Mając te 3 punkty na względzie, przejdźmy teraz do praktycznych zastosowań tej wiedzy i zobaczmy, po jakie narzędzia możemy sięgać i jak się nimi posługiwać, aby nasze utwory nie brzmiały tak, jakby były odgrywane przez roboty z obcej galaktyki.
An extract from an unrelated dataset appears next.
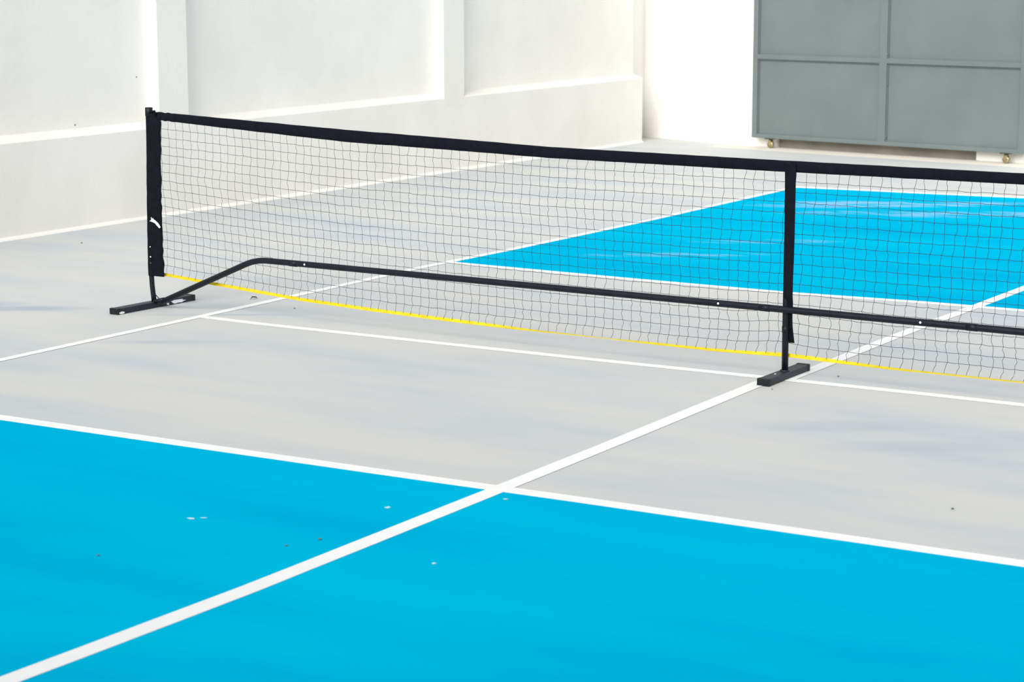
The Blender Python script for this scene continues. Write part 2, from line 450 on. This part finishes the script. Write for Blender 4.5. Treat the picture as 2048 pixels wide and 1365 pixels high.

Zauważcie także, że przytoczone przykłady zostały wprawdzie spreparowane w DAW, którego osobiście używam (Pro Tools), ale wszelkie techniki tu pokazane są dostępne w każdym innym programie z dostępem do podstawowego edytora MIDI czy funkcji automatyki. Do Was będzie jedynie należało odnalezienie tych narzędzi w swojej stacji roboczej.



1. Dynamika
Jest to pierwsza, podstawowa i najbardziej popularna droga do poprawy sekwencji MIDI. Niemądre byłoby w nią nie ingerować, bo to przede wszystkim zmiany dynamiki sprawiają wrażenie, że za instrumentem mógł siedzieć człowiek, a nie nasza ręka wpisująca nutki myszką. Dynamika odnosi się do głośności dźwięku i ma zastosowanie nie tylko w przypadku wariacji między pojedynczymi dźwiękami, np. cichsze akcenty co któryś dźwięk stopy. Można ją również stosować z powodzeniem w odniesieniu do poszczególnych sekcji, jak cichsza zwrotka i głośniejszy refren, pojawiające się crescendo i decrescendo, etc.
Najpierw bez ingerencji:



2. Natężenie / siła dźwięku
Jest to ściśle związane z dynamiką, ale zasadnicza różnica polega na tym, że dynamika zwykle określa różnice głośności dźwięku o tej samej barwie, a natężenie, choć będzie się wahać pod względem głośności, odnosi się bardziej do charakteru brzmienia i artykulacji, bo związane jest z siłą, z jaką wyzwalany jest dźwięk.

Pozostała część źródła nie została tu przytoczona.